Oleh Sokolov, artist-dissident: a person who synthesized science, art and religion within himself
19 August, 00:00

The photos are provided by the Odesa Museum of Western and Eastern Art

Ukrainian underground art appeared in the early 1960’s and has since actively developed its alternative cultural context. Only now is it beginning to enter the global art market. This world is different in Kyiv, Lviv, Odesa and Kharkiv; each has its peculiarities, but they all conceal a tremendous number of messages.

The artist Oleh Sokolov is an important figure in the Ukrainian underground in Odesa. It was in his apartment back in 1956-58 where the first “apartment exhibits” took place.

The artist dedicated over 30 years of his life to work in the Odesa Museum of Western and Eastern Art. A Russian by nationality, Oleh Sokolov felt Ukraine well, liked the Ukrainian language and Shevchenko: Kobzar became a reference for him.

Among the heritage of Sokolov there is even a picture created based on the subject of the Shevchenko’s poem “Haidamakas.”

At the same time, the work of Oleh Sokolov cannot be squeezed into the framework of one art trend. A man of the sixties, of the “thaw,” he was absolutely open to different spheres of life, and his works reflected an integral picture of the world.

Perhaps the cosmism inherent in the creativity and life of the artist appears during his studies in the Lviv Art Institute, or perhaps Sokolov’s teacher Teofil Frayerman is behind it. Frayerman was artist who studied at the Paris Academy of Art in the workshop of Pierre Bonnard, made friends and had exhibits in the same galleries with Henri Matisse, Georges Rouault, and Marc Chagall. However, for Oleh Sokolov the traditions of Western art didn’t become a sample to follow, but an incitement for understanding the philosophy of being and the manifestation of the talent he had.

Olena SOKOLOVA, art critic, the head of the department “Museum-Apartment of Sokolov”:

“The sixties generated artists of synthesis: the comprehensive correlation of knowledge in art, science, and religion. That’s what is called cosmism or religious-philosophical renaissance. And Oleh Sokolov belonged to such artists; he was not just a personality, he was a phenomenon: a synthesis of music and painting, science, religion and art. Oleh Sokolov in his creativity devoted half of himself to realistic art, and another half to cosmic art. He painted both our world and landscapes of unknown stars, the worlds we have not yet discovered.

“Sokolov wrote of himself: ‘I am less than a grain of sand on the Earth, I live in two worlds at once.’ From the perspective of the Brussels school of physicists this is a situation of transition from chaos to order. And the artist also talked about painters like him: ‘We are believed to be a mirror, but we’re rather like black velvet.’ He absorbed the other world in himself, like a radar that sees behind the clouds what is invisible to the physical eye. However, one should distinguish between Sokolov’s technocratic space and half-mystical space.

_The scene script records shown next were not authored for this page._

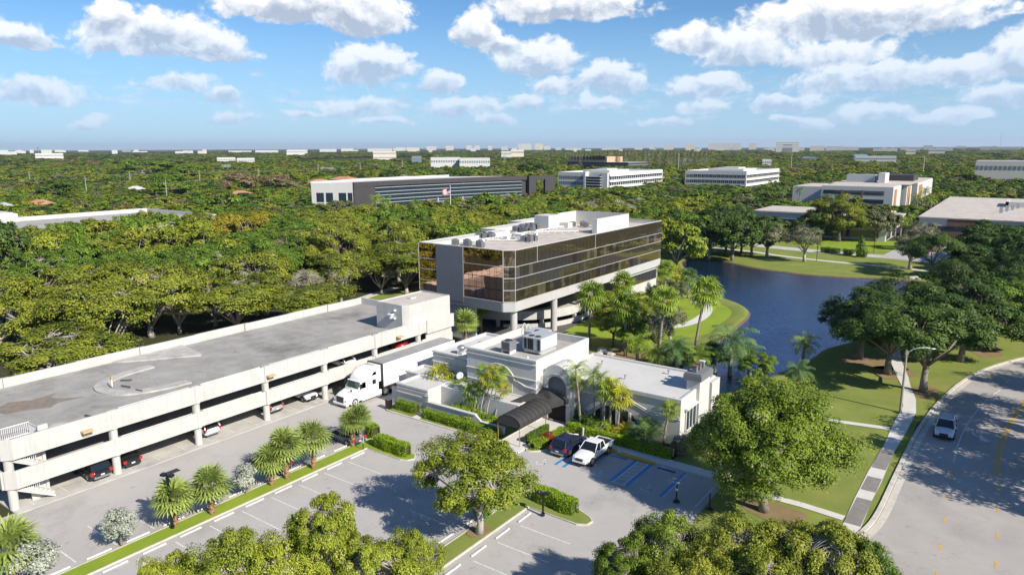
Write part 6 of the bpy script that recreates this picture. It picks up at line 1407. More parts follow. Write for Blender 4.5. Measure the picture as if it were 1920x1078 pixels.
for (u, v, Rr, hh, key, lm, lab) in ((1731, 735, 7.6, 12, 'near0', 'dark', 'broad dark tree with a forked pale trunk between sidewalk and road'), (1665, 702, 7.5, 11.5, 'near2', 'dark', 'broad dark tree at the bend of the sidewalk near the lake'), (1612, 672, 6.8, 10.5, 'near3', 'dark', 'dark tree reaching furthest left over the lake edge'), (1725, 668, 8.0, 12, 'near0', 'dark', 'dark tree behind the two that flank the sidewalk'), (1800, 678, 7.6, 12, 'near2', 'dark', 'dark tree overhanging the inside of the road bend'), (1860, 655, 7.5, 11, 'near1', 'green', 'mid green tree at the road bend near the right edge'),
     (1438, 483, 6.3, 10.5, 'bare0', 'grey', 'thin grey green tree on the far lawn, left of the pair'), (1508, 491, 6.0, 10.0, 'bare1', 'grey', 'thin grey green tree with a pale trunk on the far lawn, right of the pair'),
     (1572, 453, 10, 15.5, 'near3', 'olive', 'very large brown green rounded tree in front of the low white building'), (1640, 453, 7.5, 10.5, 'mid1', 'grey', 'smaller grey green tree right of the very large rounded one'), (1600, 446, 7, 10, 'mid2', 'grey', 'grey green tree tucked behind the very large rounded one'),
     (1705, 505, 6.5, 9, 'bare1', 'grey', 'loose grey green tree hiding the end of the far drive'), (1745, 520, 7, 11, 'near0', 'dark', 'dark tree at the right end of the far bank'), (1725, 470, 6, 9, 'bare0', 'grey', 'grey airy tree beside the far car park'),
     (1228, 662, 3.4, 6.0, 'bare0', 'grey', 'sparse multi stemmed tree behind the restaurant near the winding path'), (1256, 640, 3.8, 6.2, 'bare1', 'grey', 'sparse grey tree standing beside the winding path'),
     (1296, 706, 2.6, 4.2, 'near0', 'dark', 'low dark leafy tree between the chimney and the lake, left one'), (1332, 700, 2.8, 4.5, 'near2', 'dark', 'low dark leafy tree between the chimney and the lake, middle one'), (1418, 720, 2.6, 4.2, 'near1', 'green', 'low leafy tree at the near shore behind the large dense tree'), (1385, 690, 2.4, 3.4, 'near3', 'dark', 'low dark tree beside the pale trunked feathery palm'), (1262, 690, 2.6, 4.2, 'near2', 'green', 'low green tree just behind the dining wing'),
     (1150, 650, 4.0, 6.8, 'near0', 'olive', 'leafy green tree behind the tall hall, left of the palm trunks'), (1195, 664, 3.6, 6.0, 'near1', 'green', 'leafy green tree behind the restaurant between the tall palm trunks'), (1205, 615, 4.2, 6.5, 'near2', 'bright', 'bright leafy tree between the office and the winding path'), (1140, 610, 4.0, 6.0, 'near3', 'bright', 'bright green tree close to the round car ramp'), (1250, 575, 4.2, 5.2, 'near1', 'grey', 'grey green bushy tree by the far corner of the glass office')):
    x, y = P(u, v); tree(key, x, y, Rr, hh, lm, lab)
# out of frame right of the road: their shade falls across it
for k, (x, y) in enumerate(((13.2, 73), (12.6, 83), (14.5, 93), (19, 106), (26, 116), (14, 44), (13, 78))):
    tree('bare%d' % (k % 2), x - .3, y, 6.8, 15.5, 'olive', 'roadside tree beyond the right kerb whose shade falls across the road', 'roadside trees beyond the right kerb')
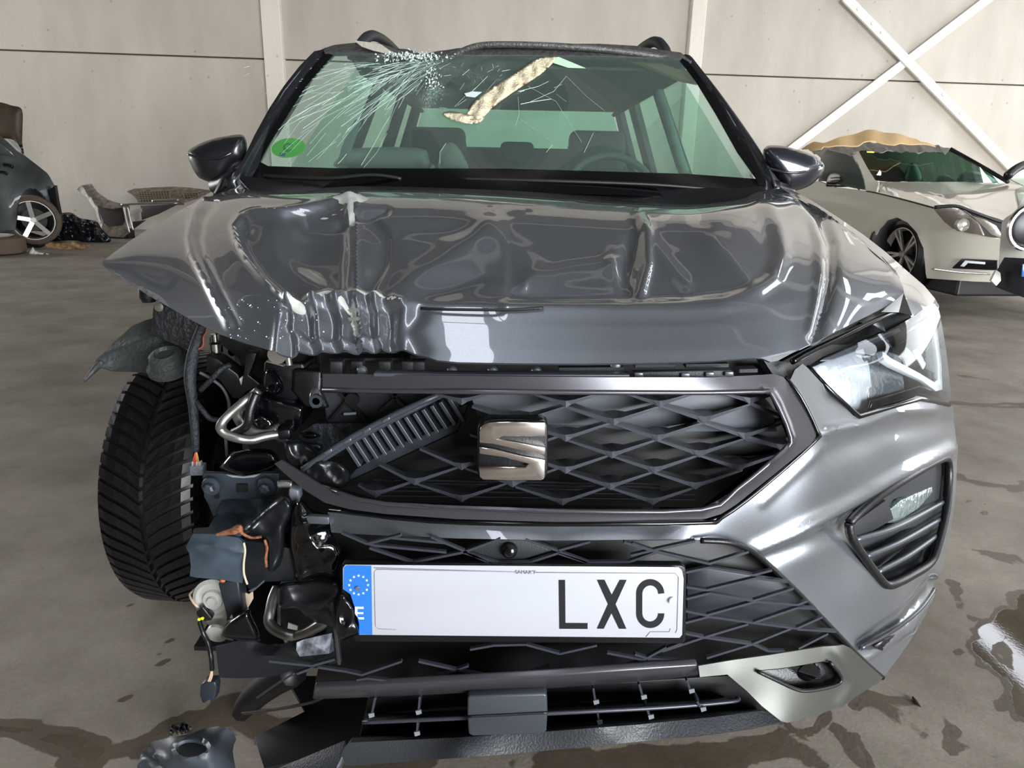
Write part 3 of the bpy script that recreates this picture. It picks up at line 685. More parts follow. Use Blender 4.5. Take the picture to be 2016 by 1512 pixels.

“And what is mysticism? It is when you believe: what you can imagine actually exists. These are the words of John Lilly, the favorite author of Oleh Sokolov.

“The artist, despite his close ties with science, was a religious man. A religious mystical component is fundamental in his creative work.

“In the 1960’s art not only closely interwove with science (it was then that Lev Landau said: ‘one must deal with science due to the love for art’), but implicitly united with religion.

“Oleh Sokolov, who among other things loved cybernetics and kinesics, is in the thick of these processes. He managed to reach the metaworld, and his genius lies exactly in this transition.”